すごくすごくすごーく辛い! お母さん分かって!

という心の叫びだ。

 

 

これを叱りつけて否定する。

すると子供は、「死にたい」と言うこともできなくなる。

「死にたい」という表現しかできないくらい最大級に辛いのに、「死にたい」とも言えない。

辛さを吐き出す方法を奪われてしまった。

 

 

実際こう言われたお子さんは、

「ごめんねお母さん、もう絶対に言わないよ」

と寂しそうに謝罪したという。

切ない……。

 

 

②そっとしておく

ふたつめ、そっとしておく。

 

最愛の我が子に死にたいなんて言われた。

なんて答えたらいいのか判断できない。

下手に刺激して本当に自殺されちゃったりしたらどうしよう!

とりあえずそっとして、様子を伺おう。

 

 

これも理解できる。

 

 

子供の「死にたい」がどこまで本気かわからない。

ノリで言ってるだけかもしれないし、本当に死んじゃうつもりなのかも。

今じゃなくても、もう少し大きくなったら本当にやっちゃうかも。

 

 

判断できない。

よく家で大暴れしているし、親子関係が良くないのは親も自覚している。

下手に口を出さず、そっとしておくのが一番じゃなかろうか。

 

 

わかる。

 

 

でも。

これの何がいけないって、子供がひどく傷つく。

上述の通り、死にたい発言の真意は、「死にたいくらい辛い」ってこと。

子供もそれなりの覚悟を持って発している。
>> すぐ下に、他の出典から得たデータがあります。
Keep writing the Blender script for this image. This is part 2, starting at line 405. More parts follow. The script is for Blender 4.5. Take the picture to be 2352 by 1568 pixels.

(ノリで言う言葉ではないだろう)

決死の心情吐露だ。

 

 

それを、スルーされる。

 

 

あぁ、ここまで言っても、向き合ってももらえないんだ。

僕なんてほんとに死んだほうがいいんだろうな……。

 

 

切ない。

切なすぎる。

 

親御さんはそんなつもりじゃなかったにせよ、子供は深く傷つくだろう。

 

 

じゃあどう答えればいいのかって?

上述の通り、僕は答えは持ち合わせない。

 

僕から言えることは、

「死にたい」ってつまり「生きたい」ってこと。

死にたい気持ちと同じくらい強く、生きたい気持ちを持っている。

 

 

なので、すぐに死んじゃうことはないので、まずは落ち着いて。

子供の話を聞いてあげてほしい。

 

「死にたいくらい辛かったんだね。

よかったら、あなたの気持ちを教えて?」

 

これが教科書的な正解。

死にたいほど辛かったという事実を、まず受け入れる。

その上で、なぜそう思ったのか、どんなことがあったのか。

子供の言葉で言ってもらう。

 

 

え、そんなナイーブな話、聞いていいの?

 

 

「死にたい」なんて強い拒絶の言葉に聞こえるが、そうではない。

死にたいくらい辛い気持ちを親御さんに分かってほしいのだ。

だから親にそう言った。

本気の拒絶なら、そんなこと言わないでひっそり自殺や失踪を遂げるはずだ。

 

でも、そうなっていない。

「死にたい」って言ってくれた。

大丈夫。

この親子関係は大丈夫だ。

 

 

子供の気持ちを聞いた上で、お子さんに伝えてあげてほしい。

「あなたは何より大事な子供だ」って。

だから死んでほしくないって、正面から向き合ってほしい。

 

 

 

 

子供に死にたいなんて言われたら、とにかくビックリすると思う。

でも大丈夫、死んじゃったりしない。

まずは落ち着いて、話を聞いてあげてほしい。

そしてお母さんは味方、自分には生きる価値があると思わせてあげてください。

死にたいくらい傷ついている、最愛の我が子に。